Running With Scissors

Running With Scissors

Running With Scissors
2006Black Comedy ∙ 1h 56min

This book is a tough act to follow. Burroughs, and his absolutely insane life growing up, was a totally engrossing read. It was like The Springer Show on acid. The fact that it was true (or true-ish in my opinion) makes it even more insane. This movie tries its hardest to turn his memoir of family dysfunction into a film, and succeeds sometimes, fails other times but mostly loses some of its impact due not necessarily to its own shortcomings as a film but as the medium on which its presented.

There’s something about reading a memoir that’s akin to watching a documentary. You figure that it’s put down by the author’s own hand, but the man or woman who actually lived what you’re reading (all A Million Little Pieces aside). Similarly, a documentary film shows you exactly what is happening, and with the exception of biased editing doesn’t fictionalize its subject matter. Once the written memoir makes that transition to film, though, it’s already been bastardized by someone else’s pen, somebody else’s point of view and vision. It’s no longer from the horse’s mouth, and is even often labeled as “based on a true story” rather than a true story. That level of shock and awe is gone, replaced with the sense that you’re seeing a good story, but it’s now seen through the lens of fiction. This is a story, though, that benefits greatly from the fact it’s a true story, and in its fictionalized form loses a good deal of its impact.

The story is pretty straight-forward. Asshole semi-successful dad with a drinking problem, self-absorbed jackass of a mother have a gay son. The parents fight, separate and mom gets involved with a psychiatrist that is generous with the meds and less than above board in his treatments. The dad goes AWOL to live his own life, mom gets more and more into herself and more and more into her meds. The son starts spending more and more time at the psychiatrist’s house with his family, soon realizing that his parents tantrums and weirdness is nothing compared to the f’d up household of the psychiatrist. The mom eventually becomes so doped up and selfish that she decides to leave the son with the psychiatrist and his wife indefinitely. Wackiness ensues.

Through his time at the psychiatrist’s house Burroughs deals with his gayness (and an affair with the psychiatrist’s older estranged, adopted schizophrenic son), his desire to drop out of high school and his relationship with one of the doctor’s daughters and his surrogate mother (the doctor’s wife). The lesson here is that these people may be completely insane, but they somehow all care about him in their own special way–a feeling that isn’t shared by his actual mother and father. So despite the place being a complete nuthouse, he somehow feels more loved here than he ever did in his actual house.

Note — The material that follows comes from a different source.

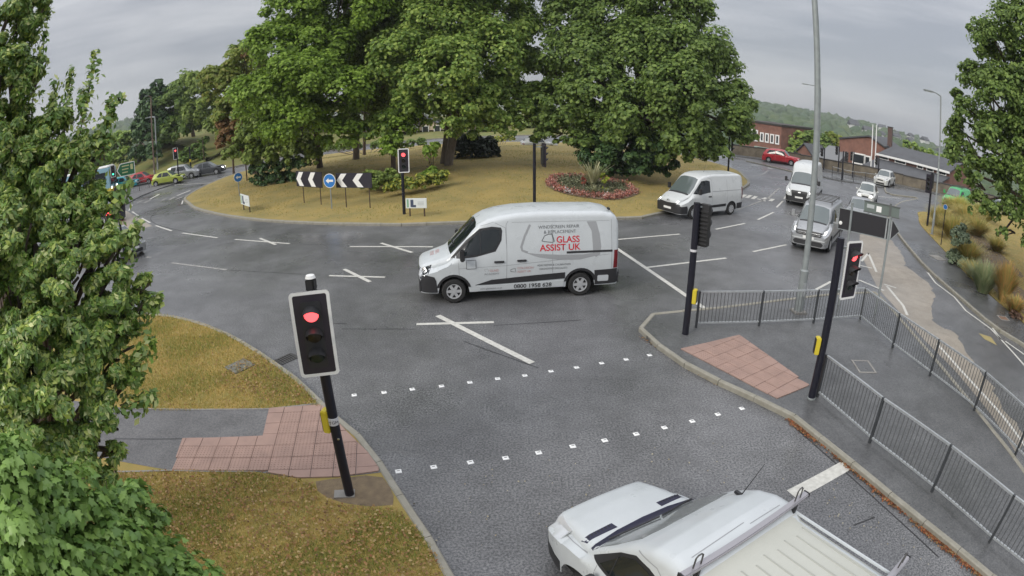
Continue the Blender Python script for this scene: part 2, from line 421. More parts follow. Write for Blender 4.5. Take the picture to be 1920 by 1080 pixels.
# ================================================================ kerbs made of separate stones
STONE = {}
def kerb(path, width=.13, top=.125, closed=False, step=.9, limit=999, lift=True):
    root = bpy.data.objects.new('kerb', None); link(root); tag(root, kind='structure')
    pts = smooth_path(path, step, closed)
    n = len(pts) if closed else len(pts) - 1
    rr = random.Random(len(pts))
    for i in range(n):
        a, b = pts[i], pts[(i + 1) % len(pts)]
        d = b - a; ln = d.length
        if ln < .05: continue
        key = (round(ln, 1), width, top)
        if key not in STONE:
            mb = MB(); h = top + .05
            x = round(ln, 1) / 2 - .006; y = width / 2; c = .018
            pr = [(-y, -.05), (y, -.05), (y, top - c), (y - c, top), (-y + c, top), (-y, top - c)]
            vs = [(sx * x, p[0], p[1]) for sx in (-1, 1) for p in pr]
            mb.add(vs, [tuple(range(6)), tuple(range(11, 5, -1))] + [(k, (k + 1) % 6, 6 + (k + 1) % 6, 6 + k) for k in range(6)])
            o = mb.build('kerb_stone', M_KERB, root); STONE[key] = o.data
        else:
            o = obj('kerb_stone', STONE[key], root)
        mid = (a + b) / 2
        o.location = (mid.x, mid.y, rr.uniform(-.006, .004))
        o.rotation_euler = (0, 0, math.atan2(d.y, d.x))
        o.scale = (ln / round(ln, 1), 1, 1)
    return pts

# ---- verge, footway and tactile paving on the near left
KL = [(-42, 12.5), (-30, 14.2), (-20, 15.3)] + [(-11.702,14.52),(-10.234,14.257),(-8.594,13.576),(-7.005,12.563),(-5.578,11.415),(-4.749,10.671),(-4.145,9.998),(-3.61,9.391),(-3.178,9.028),(-2.583,8.258),(-2.168,7.612),(-1.787,6.945),(-1.355,6.202),(-0.847,5.223)] + [(-.35, 3.6), (0.0, 1.0), (.2, -4)]
kl = kerb(KL)
VL = [(p.x, p.y) for p in smooth_path(KL, .45)] + [(-42, -4)]
tag(sheet('grass_verge', VL, ZP, M_DRY, thick=.3), kind='structure')
PATH = [(-8.669,8.81),(-5.029,9.406),(-3.893,9.685),(-3.26,8.923),(-2.548,8.092),(-2.193,7.548),(-2.909,7.336),(-3.608,7.209),(-4.433,7.26),(-6.195,6.925),(-7.51,6.524)]
PATH = PATH[:-1] + [(-40, 5.6), (-40, 7.9)]
foot = tag(sheet('footway', PATH, ZP + .004, M_FOOTDRY), kind='structure')
strip('tar_joint', [(-8.235,7.566),(-6.472,7.982)], .025, ZP + .008, M_TAR, foot)
strip('edging', [(-8.669,8.81),(-5.029,9.406),(-3.97,9.744)], .05, ZP + .012, M_CONC, foot)
strip('edging', [(-7.499,6.508),(-6.195,6.925),(-4.439,7.275)], .05, ZP + .012, M_CONC, foot)
soil = tag(sheet('bare_soil', [(p.x, p.y) for p in smooth_path([(-3.279,7.166),(-2.856,7.313),(-2.21,7.441),(-1.89,6.937),(-1.824,6.739),(-2.166,6.639),(-2.704,6.683),(-3.119,6.864)], .25, True)], ZP + .004, M_SOIL), kind='structure')
SLAB = None
def tactile(area, origin, ux, group, size=.4, z=ZP + .004, blist=True, mt=None):
    """blister paving slabs laid in a grid, kept where their centre lies in the area"""
    root = bpy.data.objects.new('tactile_paving', None); link(root); tag(root, kind='structure')
    u = Vector(ux).normalized(); v = Vector((-u.y, u.x))
    mb = MB(); s = size - .012
    mb.box((0, 0, .012), (s, s, .024))
    for a in range(6):
        for b in range(6):
            cx, cy = (a - 2.5) * size / 6, (b - 2.5) * size / 6
            r = .016
            ring = [(cx + r * math.cos(k * math.pi / 3), cy + r * math.sin(k * math.pi / 3), .0241) for k in range(6)]
            top = [(cx + .6 * r * math.cos(k * math.pi / 3), cy + .6 * r * math.sin(k * math.pi / 3), .034) for k in range(6)]
            mb.add(ring + top, [(k, (k + 1) % 6, 6 + (k + 1) % 6, 6 + k) for k in range(6)] + [tuple(range(6, 12))])
    first = None; rr = random.Random(7); ang = math.atan2(u.y, u.x)
    def clip(poly, nx, ny, c):
        out = []
        for i in range(len(poly)):
            p, q = poly[i], poly[(i + 1) % len(poly)]
            dp, dq = nx * p[0] + ny * p[1] - c, nx * q[0] + ny * q[1] - c
            if dp <= 0: out.append(p)
            if dp * dq < 0:
                k = dp / (dp - dq); out.append((p[0] + (q[0] - p[0]) * k, p[1] + (q[1] - p[1]) * k))
        return out
    loc = [((Vector(p) - Vector(origin)).dot(u), (Vector(p) - Vector(origin)).dot(v)) for p in area]
    for i in range(-30, 30):
        for j in range(-30, 30):
            x0, y0 = i * size + .006, j * size + .006
            pc = clip(clip(clip(clip(loc, 1, 0, x0 + s), -1, 0, -x0), 0, 1, y0 + s), 0, -1, -y0)
            if len(pc) < 3: continue
            ar = abs(sum(pc[k][0] * pc[(k + 1) % len(pc)][1] - pc[(k + 1) % len(pc)][0] * pc[k][1] for k in range(len(pc)))) / 2
            if ar < .012: continue
            c = Vector(origin) + u * (i + .5) * size + v * (j + .5) * size
            if ar > s * s * .97:
                if first is None:
                    o = mb.build('paving_slab', mt or M_RED, root); first = o.data
                else: o = obj('paving_slab', first, root)
            else:
                q = MB(); q.prism([(px - (i + .5) * size, py - (j + .5) * size) for px, py in pc], 0, .024); o = q.build('paving_slab', mt or M_RED, root)
            o.location = (c.x, c.y, z + rr.uniform(-.003, .003))
            o.rotation_euler = (rr.gauss(0, .003), rr.gauss(0, .003), ang)
    return root
A1 = [(-5.004,9.41),(-3.893,9.685),(-3.26,8.923),(-2.548,8.092),(-2.217,7.577),(-2.909,7.336),(-3.608,7.209),(-4.439,7.275),(-6.204,6.941),(-6.498,7.977),(-4.75,8.375)]
o1 = [(-6.195,6.925),(-4.439,7.275)]
tactile(A1, o1[0], Vector(o1[1]) - Vector(o1[0]), 'left')
# ---- traffic island / pavement on the near right
KR = [(12.906,16.065),(10.774,15.926),(8.794,15.551),(7.052,15.163),(5.394,14.809),(4.413,14.692),(3.907,14.554),(3.532,14.181),(3.349,13.601),(3.406,13.014),(3.712,12.262),(4.097,11.224),(4.537,10.549),(4.965,9.93),(5.396,9.375),(5.684,8.837),(5.919,7.961),(6.193,6.984),(6.627,5.444),(7.101,3.988),(7.396,3.073)] + [(7.9, 2.0), (8.4, 0), (9.1, -4)]
kerb(KR)
KR2 = [(12.906,16.065),(12.617,14.633),(12.268,13.417),(11.707,11.153),(11.167,8.858),(10.765,6.897),(10.456,4.996)] + [(10.2, 3.6), (9.9, 1.0), (9.6, -4)]
kerb(KR2)
PV = [(p.x, p.y) for p in smooth_path(KR, .4)] + [(p.x, p.y) for p in reversed(smooth_path(KR2, .4))]
pave = tag(sheet('pavement', PV, ZP, M_FOOT, thick=.3), kind='structure')
A2 = [(4.062,12.235),(5.922,12.929),(6.658,10.014),(5.577,9.576)]
o2 = [(4.062,12.235),(5.567,9.554)]
tactile(A2, o2[0], Vector(o2[1]) - Vector(o2[0]), 'right', z=ZP)
# ---- pavement and verge on the far right
KF = [(36, 45.5), (33.5, 41.5)] + [(37.142,40.968),(31.678,37.302),(26.206,32.18),(23.699,28.986),(21.393,24.786),(20.598,23.281),(18.738,19.317),(17.508,15.393),(16.854,12.546),(17.083,10.72)] + [(17.2, 9), (17.6, 5), (18, -4)]
kf = kerb(KF)
PF = [(p.x, p.y) for p in smooth_path(KF, .6)] + [(70, -4), (76, 24), (52, 44)]
pf = tag(sheet('pavement', PF, ZP, M_FOOT, thick=.3), kind='structure')
VR = [(p.x, p.y) for p in smooth_path([(32.721,33.965),(30.375,33.306),(28.826,31.548),(26.442,28.58),(23.842,23.9),(20.962,18.27),(19.879,15.205),(19.17,12.347)] + [(19.2, 9), (19.6, 4)], .6)] + [(70, 4), (74, 22), (46, 41)]
VRZ = ZP + .03
vr = tag(sheet('grass_verge', VR, VRZ, M_DRY, thick=.1), kind='structure')
BEDR = [(p.x, p.y) for p in smooth_path([(32.093,32.054),(27.138,26.301),(24.155,21.933),(21.813,17.81),(20.508,14.973),(20.192,13.133)] + [(23, 14), (24.5, 18)] + [(26.457,17.859),(28.896,21.858),(32.407,27.241),(36.367,33.716)], .6, True)]
tag(sheet('bare_soil', BEDR, VRZ + .006, M_SOIL), kind='structure')
# ---- the roundabout island: a low grass mound inside its kerb
IP = [(-26.049,39.971),(-23.63,36.559),(-21.269,33.924),(-17.328,30.832),(-13.216,28.435),(-9.562,27.092),(-6.577,26.395),(-3.948,26.198)] + [(5.054,27.098),(7.367,28.263)] + [(12.6, 33.2)] + [(17.732,40.161),(19.333,44.697),(20.273,48.857),(19.845,53.564),(18.538,58.414)] + [(15.5, 66), (8, 70.5), (-2, 72), (-11, 70), (-20, 66), (-25, 61), (-27.4, 54.3), (-27.6, 47.5)]
ki = kerb(IP, closed=True, width=.22)
ICX, ICY = -3.0, 48.0
IB = np.array([(p.x, p.y) for p in smooth_path(IP, .7, True)])
IA = np.arctan2(IB[:, 1] - ICY, IB[:, 0] - ICX); IR = np.hypot(IB[:, 0] - ICX, IB[:, 1] - ICY)
o_ = np.argsort(IA); IA, IR = IA[o_], IR[o_]
def isl_z(x, y):
    a = np.arctan2(np.asarray(y) - ICY, np.asarray(x) - ICX); r = np.hypot(np.asarray(x) - ICX, np.asarray(y) - ICY)
    q = np.clip(1 - r / np.interp(a, IA, IR, period=2 * np.pi), 0, 1)
    q = np.clip(q / .75, 0, 1)
    return ZP + .85 * q * q * (3 - 2 * q)
def island():
    na, nr = 180, 26; V = []; F = []
    ang = np.linspace(-np.pi, np.pi, na, endpoint=False); rad = np.interp(ang, IA, IR, period=2 * np.pi)
    for j in range(nr):
        f_ = 1 - (j / (nr - 1)) ** 1.0
        for i in range(na):
            x = ICX + math.cos(ang[i]) * rad[i] * f_; y = ICY + math.sin(ang[i]) * rad[i] * f_
            V.append((x, y, float(isl_z(x, y)) + (random.Random(i * 977 + j).gauss(0, .012) if 0 < j < nr - 1 else 0)))
    for j in range(nr - 1):
        for i in range(na):
            F.append((j * na + i, j * na + (i + 1) % na, (j + 1) * na + (i + 1) % na, (j + 1) * na + i))
    tag(obj('roundabout_island', mesh_np('roundabout_island', V, F, M_ISL, True)), kind='structure')
island()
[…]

It’s been a long time since I read the book, but I believe they stay relatively faithful to it–minus a bunch of details and funny scenes, of course. The acting was solid across the board, although I’ve seen this character from Annette Bening before. She is great, but I’m wondering if they couldn’t have made her even more compelling with a little more interplay between her and her son in some of the scenes where she’s bordering on a drooling idiot. And that’s why I’m not a director. I wonder, now that Burroughs has written a less-than-funny memoir just focusing on what a bastard his father was (A Wolf at the Table) if Alec Baldwin will return as the abusive, alcoholic college professor for a sequel? Somehow I think he’ll be avoiding those types of rolls in the future due to his own rather public slip-up. He does play a magnificent bastard, though.

All in all, this isn’t a horrible movie if you haven’t read the book, but after enjoying that experience this thing pales in comparison and really just blends into the woodwork.